Some argued that we had to take an ambiguous position in order not to lose Leave voters. Well, ambiguity doesn’t seem to have helped! In a forlorn attempt to placate the minority of Labour voters who voted Leave, we lost far more Remainers. We’d have done better to keep those votes and work harder at persuading the Leavers.

Had we made the case week in, week out, instead of hiding from it or mouthing that we’d take a position after the election once we’d got a new deal, the number of Labour Leavers would have shrunk still further and we would have also retained more Remainers. We might even have made inroads among traditional Tory voters who were ant-Brexit.

We must not fall for the facile stereotypes that are bandied about, such as the claim that working class voters are overwhelmingly pro-Brexit or that it is a north-south division. In the 2016 referendum, most working class people in work voted Remain, while most working class voters not in work, mostly retired, voted Leave – a more subtle division than portrayed.

And as for the north, it had much the same division between cities and small towns as the south (Liverpool, Manchester, Leeds, York, Newcastle all voted Remain, most Tory shires in the south voted Leave). And the most northern part of the UK – Scotland, where a Labour comeback is desperately needed  – was overwhelmingly Remain. All these divisions seem to have shifted to a more Brexit-critical position since then.

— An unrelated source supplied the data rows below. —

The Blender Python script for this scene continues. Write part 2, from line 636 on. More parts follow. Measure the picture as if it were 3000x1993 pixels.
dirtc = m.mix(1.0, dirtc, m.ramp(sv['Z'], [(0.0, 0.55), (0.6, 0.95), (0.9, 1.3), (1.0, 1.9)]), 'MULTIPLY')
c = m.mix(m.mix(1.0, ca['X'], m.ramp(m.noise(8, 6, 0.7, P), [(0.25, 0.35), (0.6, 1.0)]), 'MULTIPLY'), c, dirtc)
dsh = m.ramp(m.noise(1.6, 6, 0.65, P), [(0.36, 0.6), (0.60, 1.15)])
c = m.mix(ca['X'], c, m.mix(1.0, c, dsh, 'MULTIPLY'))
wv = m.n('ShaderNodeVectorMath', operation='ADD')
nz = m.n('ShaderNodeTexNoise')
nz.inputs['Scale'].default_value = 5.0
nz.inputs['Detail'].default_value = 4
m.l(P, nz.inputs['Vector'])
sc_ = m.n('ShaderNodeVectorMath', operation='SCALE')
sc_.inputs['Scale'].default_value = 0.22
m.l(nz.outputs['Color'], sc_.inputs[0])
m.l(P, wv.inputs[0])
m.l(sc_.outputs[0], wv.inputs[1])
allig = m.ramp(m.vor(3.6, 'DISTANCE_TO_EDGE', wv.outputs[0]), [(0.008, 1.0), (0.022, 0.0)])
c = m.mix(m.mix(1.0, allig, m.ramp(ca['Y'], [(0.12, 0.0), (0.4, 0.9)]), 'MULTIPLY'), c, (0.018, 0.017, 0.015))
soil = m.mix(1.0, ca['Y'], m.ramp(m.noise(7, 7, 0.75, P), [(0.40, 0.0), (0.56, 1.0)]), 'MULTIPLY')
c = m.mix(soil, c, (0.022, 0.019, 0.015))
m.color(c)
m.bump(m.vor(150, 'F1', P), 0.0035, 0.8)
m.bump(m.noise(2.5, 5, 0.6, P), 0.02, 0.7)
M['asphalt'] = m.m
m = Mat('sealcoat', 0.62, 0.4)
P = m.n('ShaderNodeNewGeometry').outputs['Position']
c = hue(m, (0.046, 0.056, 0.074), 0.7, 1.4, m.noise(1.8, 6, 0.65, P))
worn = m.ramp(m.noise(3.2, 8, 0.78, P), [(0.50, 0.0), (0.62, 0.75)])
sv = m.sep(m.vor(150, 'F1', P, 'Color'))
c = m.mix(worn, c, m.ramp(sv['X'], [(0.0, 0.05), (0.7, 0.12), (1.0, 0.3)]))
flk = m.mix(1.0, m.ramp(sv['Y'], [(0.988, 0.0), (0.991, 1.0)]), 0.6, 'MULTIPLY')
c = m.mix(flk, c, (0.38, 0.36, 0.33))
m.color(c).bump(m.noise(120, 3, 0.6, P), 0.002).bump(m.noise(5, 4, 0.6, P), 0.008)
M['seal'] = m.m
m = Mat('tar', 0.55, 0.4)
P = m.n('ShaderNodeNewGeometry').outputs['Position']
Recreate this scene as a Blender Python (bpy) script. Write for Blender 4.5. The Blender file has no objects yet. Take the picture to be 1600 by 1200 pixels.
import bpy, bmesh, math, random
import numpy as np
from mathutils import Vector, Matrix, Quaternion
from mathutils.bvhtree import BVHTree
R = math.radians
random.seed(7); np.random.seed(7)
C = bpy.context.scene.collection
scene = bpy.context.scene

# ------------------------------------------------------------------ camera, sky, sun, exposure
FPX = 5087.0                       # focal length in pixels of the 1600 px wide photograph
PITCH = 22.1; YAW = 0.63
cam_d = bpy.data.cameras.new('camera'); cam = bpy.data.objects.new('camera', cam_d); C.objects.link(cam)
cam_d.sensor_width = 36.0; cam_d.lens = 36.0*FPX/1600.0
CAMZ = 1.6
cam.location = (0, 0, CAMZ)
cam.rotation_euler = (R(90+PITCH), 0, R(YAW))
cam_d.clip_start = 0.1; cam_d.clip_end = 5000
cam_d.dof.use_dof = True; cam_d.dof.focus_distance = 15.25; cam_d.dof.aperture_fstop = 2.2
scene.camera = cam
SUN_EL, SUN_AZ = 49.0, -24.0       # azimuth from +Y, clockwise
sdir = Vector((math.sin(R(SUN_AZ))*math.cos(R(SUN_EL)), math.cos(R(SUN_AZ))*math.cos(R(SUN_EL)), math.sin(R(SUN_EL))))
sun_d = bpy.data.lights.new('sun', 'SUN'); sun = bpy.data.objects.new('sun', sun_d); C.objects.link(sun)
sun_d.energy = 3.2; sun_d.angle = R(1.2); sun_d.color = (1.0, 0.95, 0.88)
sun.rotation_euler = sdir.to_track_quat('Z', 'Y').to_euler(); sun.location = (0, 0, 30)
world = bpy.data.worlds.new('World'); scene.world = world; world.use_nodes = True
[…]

Now we’re facing the end of the Brexit transition at the end of next month, with either no deal or a bad deal, that will not turn out to be a popular success. There are real risks of our exports and supply chains being disrupted, of an eventual breakup of the UK as Scotland considers independence, of conflict reappearing in Northern Ireland, of a geo-political and economic realignment away from our European neighbours to the USA, a trajectory of decline for public services, a weakening of workplace rights, and a damaged political system that rewards a populist leader telling blatant lies. Labour must distance itself from this.

Richard Corbett was the Leader of the Labour MEPs 2017-2020 and in that capacity sat on the NEC and attended Shadow Cabinet.